** Start Excerpted data **
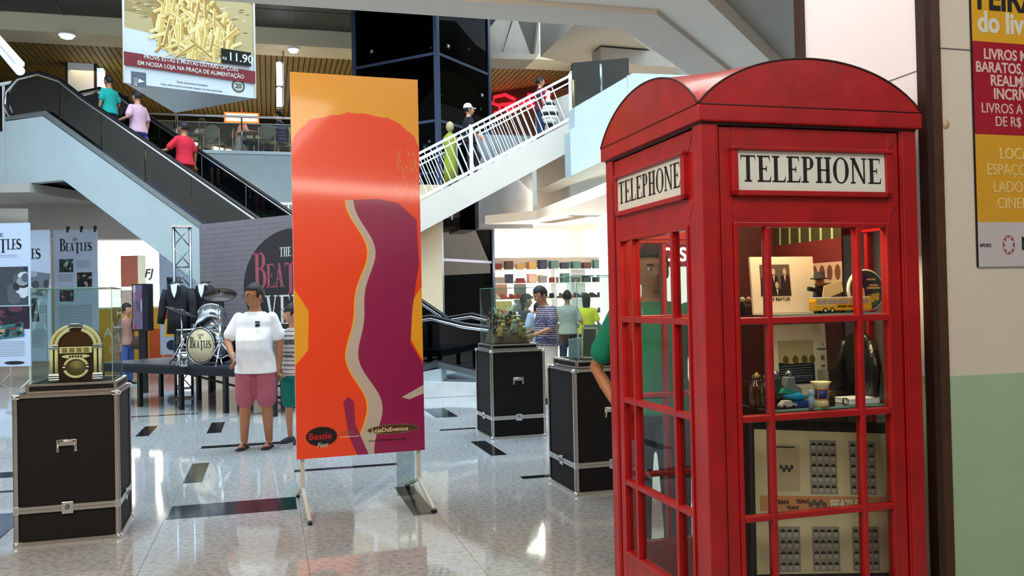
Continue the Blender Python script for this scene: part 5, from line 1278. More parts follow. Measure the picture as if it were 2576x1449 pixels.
# jackets on busts
def bust(px, D, label, rz):
    p = at(px, 800, D); t = thing('jacket_bust', label, 'jacket', (p.x, p.y, ZS), rz, 'stage jackets on busts')
    zt = at(px, 708, D).z-ZS
    k = zt/1.55
    mb = MB(); mb.rings([(0, 0, .52*k, .195, .135), (0, 0, .85*k, .175, .13), (0, 0, 1.05*k, .17, .12), (0, 0, 1.25*k, .21, .13), (0, 0, 1.38*k, .22, .11), (0, 0, 1.44*k, .12, .08), (0, 0, 1.48*k, .075, .065)], 28, pw=2.3); mb.build('jacket', mat('jacket_navy', '#11131c', .8, bump=.3, bscale=30), t)
    for sg in (-1, 1): mb = MB(); mb.tube([(sg*.19, 0, 1.38*k), (sg*.25, -.01, 1.15*k), (sg*.27, -.04, .9*k), (sg*.285, -.06, .72*k)], [.075, .072, .062, .055], 14); mb.build('sleeve', 'jacket_navy', t)
    mb = MB(); mb.prism([(-.065, 1.49*k), (.065, 1.49*k), (.045, 1.35*k), (0, 1.22*k), (-.045, 1.35*k)], -.137, -.06); mb.build('shirt_front', 'white_panel', t)
    for sg in (-1, 1): mb = MB(); mb.prism([(sg*.06, 1.48*k), (sg*.10, 1.44*k), (sg*.085, 1.3*k), (sg*.0, 1.19*k), (sg*.045, 1.35*k)], -.145, -.125); mb.build('lapel', 'jacket_navy', t)
    mb = MB(); mb.tube([(.065*math.cos(a), .05*math.sin(a), 1.53*k) for a in [2*PI*i/20 for i in range(21)]], .012, 8); mb.build('collar', 'black', t)
    mb = MB(); mb.lathe([(.05, 1.46*k), (.05, 1.52*k), (.01, 1.53*k)], 16); mb.build('bust_neck', 'white_panel', t)
    mb = MB(); mb.tube([(0, 0, 0), (0, 0, .65*k)], .015, 8); mb.lathe([(.14, 0), (.14, .012), (.02, .03)], 20); mb.build('stand', 'black', t)
bust(450, 14.1, 'dark suit jacket on a bust, left one, behind the thin cymbal', math.radians(-8))
bust(519, 14.2, 'dark suit jacket on a bust, right one, behind the drum kit', math.radians(-12))

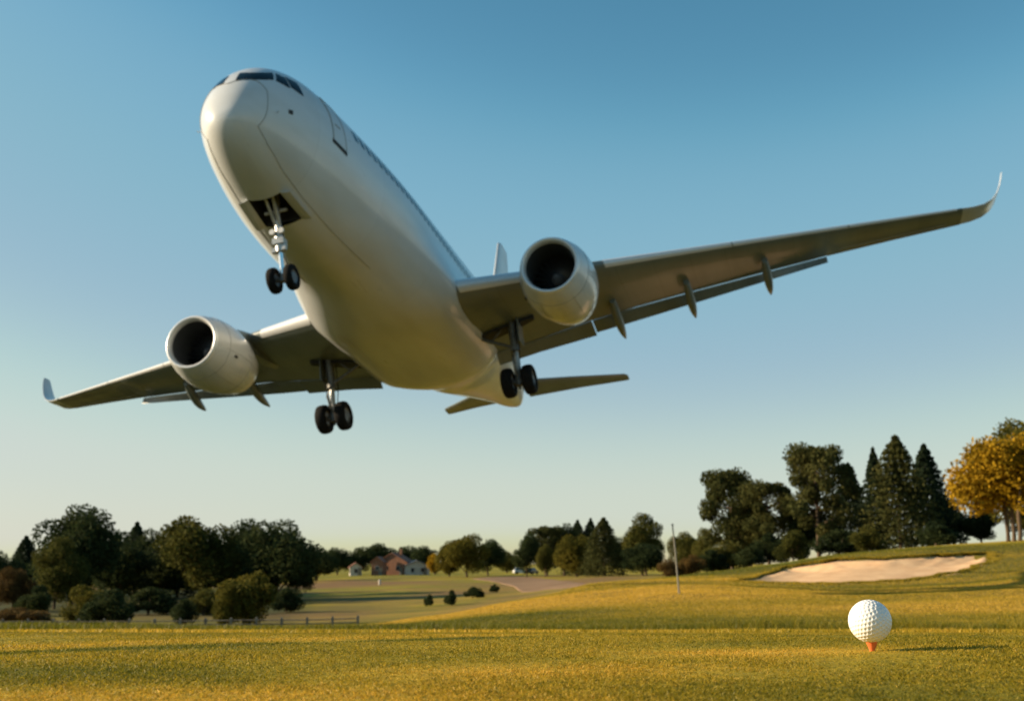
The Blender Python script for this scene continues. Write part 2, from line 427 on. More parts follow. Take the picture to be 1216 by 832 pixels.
mb.add(V, [(k*m_ + j, k*m_ + (j+1) % m_, (k+1)*m_ + (j+1) % m_, (k+1)*m_ + j) for k in range(nr_) for j in range(m_)], True)
tag(mb.build('bunker_sand', M['sand'], fix=False), kind='structure')
gx = spaced(-3500, 3500, 520, 6.0); gy = spaced(-60, 3490, 560, 5.0)
GX, GY = np.meshgrid(gx, gy); GZ = height(GX, GY)
nx = len(gx); idx = np.arange(nx * len(gy)).reshape(len(gy), nx)
quads = np.stack([idx[:-1, :-1], idx[:-1, 1:], idx[1:, 1:], idx[1:, :-1]], -1).reshape(-1, 4)
me = np_mesh('ground', np.stack([GX, GY, GZ], -1).reshape(-1, 3), quads, M['ground'],
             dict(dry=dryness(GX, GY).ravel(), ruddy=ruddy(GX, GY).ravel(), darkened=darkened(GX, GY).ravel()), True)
tag(link('ground', me), kind='structure')

M['path'] = mottled(mat('sandy_track', (.4, .3, .2), .95, spec=.1), (.20, .125, .07), (.28, .18, .105), .12, 6)
path_px = [(560, 687), (585, 685), (615, 684.5), (648, 687), (685, 691), (702, 694), (680, 697), (650, 700), (622, 703), (608, 696), (585, 690.5)]
sheet('sandy_track', smooth_loop([ground_at(*p, y0=80) for p in path_px]), M['path'], lift=.10, edge=.12)

# ------------------------------------------------------------------ grass (stuff)
M['blade'] = mat('grass_blade', (.1, .1, .02), .55, spec=.3)
n, l, b, r, tc = turf_nodes(M['blade'], True)
l.new(r.outputs[0], b.inputs['Base Color'])
tr = n.new('ShaderNodeBsdfTranslucent'); l.new(r.outputs[0], tr.inputs[0])
ms = n.new('ShaderNodeMixShader'); ms.inputs[0].default_value = .45
l.new(b.outputs[0], ms.inputs[1]); l.new(tr.outputs[0], ms.inputs[2])
l.new(ms.outputs[0], n['Material Output'].inputs[0])

def grass(name, X, Y, hgt, wid, lean, seed, drymul=1., dryadd=0.):
    rng = np.random.default_rng(seed); N = len(X)
    Z = height(X, Y) - .001
    a = rng.uniform(0, 2 * np.pi, N); wdir = np.stack([np.cos(a), np.sin(a), np.zeros(N)], 1)
    b2 = rng.uniform(0, 2 * np.pi, N); ld = np.stack([np.cos(b2), np.sin(b2), np.zeros(N)], 1) * (lean * rng.uniform(.2, 1, N))[:, None] * hgt[:, None]
    base = np.stack([X, Y, Z], 1); up = np.zeros((N, 3)); up[:, 2] = hgt
    w = wid[:, None] * wdir
    V = np.empty((N, 5, 3))
    V[:, 0] = base - w / 2; V[:, 1] = base + w / 2
    V[:, 2] = base + up * .55 + ld * .35 + w * .42; V[:, 3] = base + up * .55 + ld * .35 - w * .42
    V[:, 4] = base + up * (1 - .25 * lean * rng.uniform(.2, 1, N))[:, None] + ld
    k = np.arange(N)[:, None] * 5
    quad = np.concatenate([k, k + 1, k + 2, k + 3], 1); tri = np.concatenate([k + 3, k + 2, k + 4], 1)
    me = bpy.data.meshes.new(name); me.vertices.add(N * 5); me.vertices.foreach_set('co', V.astype(np.float32).ravel())
    loops = np.concatenate([quad.ravel(), tri.ravel()]).astype(np.int32)
    me.loops.add(len(loops)); me.loops.foreach_set('vertex_index', loops)
    me.polygons.add(2 * N)
    me.polygons.foreach_set('loop_start', np.concatenate([np.arange(N) * 4, N * 4 + np.arange(N) * 3]).astype(np.int32))
    d = np.clip(dryness(X, Y) * drymul + dryadd + rng.normal(0, .16, N), 0, 1)
    at = me.attributes.new('dry', 'FLOAT', 'POINT'); at.data.foreach_set('value', np.repeat(d, 5).astype(np.float32))
    me.update(calc_edges=True); me.materials.append(M['blade'])
    return link(name, me)

rng = np.random.default_rng(4)
def scatter(n_, y0, y1, power, side, pad):
    """more blades near the camera; side = half width per metre, pad = extra half width"""
    t = rng.uniform(0, 1, n_); p = power
    Y = (y0 ** (1 - p) + t * (y1 ** (1 - p) - y0 ** (1 - p))) ** (1 / (1 - p))
    X = rng.uniform(-1, 1, n_) * (side * Y + pad)
    return X, Y
X1, Y1 = scatter(620000, .45, 4.2, 1.35, .46, .25)
tuft = fbm(X1 * 9, Y1 * 9, 51); fine = fbm(X1 * 42, Y1 * 42, 57)
keep = rng.uniform(0, 1, len(X1)) < .45 + .9 * tuft
X1, Y1, tuft, fine = X1[keep], Y1[keep], tuft[keep], fine[keep]
H1 = (.0018 + .0028 * tuft + .0028 * (fine - .35)) * rng.uniform(.6, 1.25, len(X1))
tag(grass('mown_grass', X1, Y1, np.clip(H1, .0015, .012), rng.uniform(.0007, .0012, len(X1)), 1.7, 6),
    'short mown straw and green grass around the golf tee', 'grass', kind='stuff')
X2, Y2 = scatter(110000, 4.0, 12.2, 1.05, .47, .8)
tuft = fbm(X2 * 2.5, Y2 * 2.5, 61)
tag(grass('tee_bank_grass', X2, Y2, (.008 + .016 * tuft) * rng.uniform(.6, 1.2, len(X2)), rng.uniform(.002, .004, len(X2)), 1.0, 7),
    'mown grass sloping away beyond the golf ball', 'grass', kind='stuff')
Y3 = 12.2 + rng.normal(0, .28, 52000); X3 = rng.uniform(-9, 9, 52000)
tuft = fbm(X3 * 1.3, Y3 * 1.0, 71, 3); right = np.clip((X3 - 1.0) / 4, 0, 1)
H3 = (.045 + .06 * tuft + right * .16 * np.clip(tuft - .35, 0, 1) * 1.5) * rng.uniform(.5, 1.2, len(X3))
tag(grass('rough_grass', X3, Y3, H3, rng.uniform(.004, .008, len(X3)), .7, 8, .25, -.1 + .35 * right * (tuft > .5)),
    'longer fringe of rough grass along the far edge of the tee', 'grass', kind='stuff')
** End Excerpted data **
What this task involves> Gather each line from the entries above that includes the word "part".

Reply>
Continue the Blender Python script for this scene: part 5, from line 1278. More parts follow. Measure the picture as if it were 2576x1449 pixels.
The Blender Python script for this scene continues. Write part 2, from line 427 on. More parts follow. Take the picture to be 1216 by 832 pixels.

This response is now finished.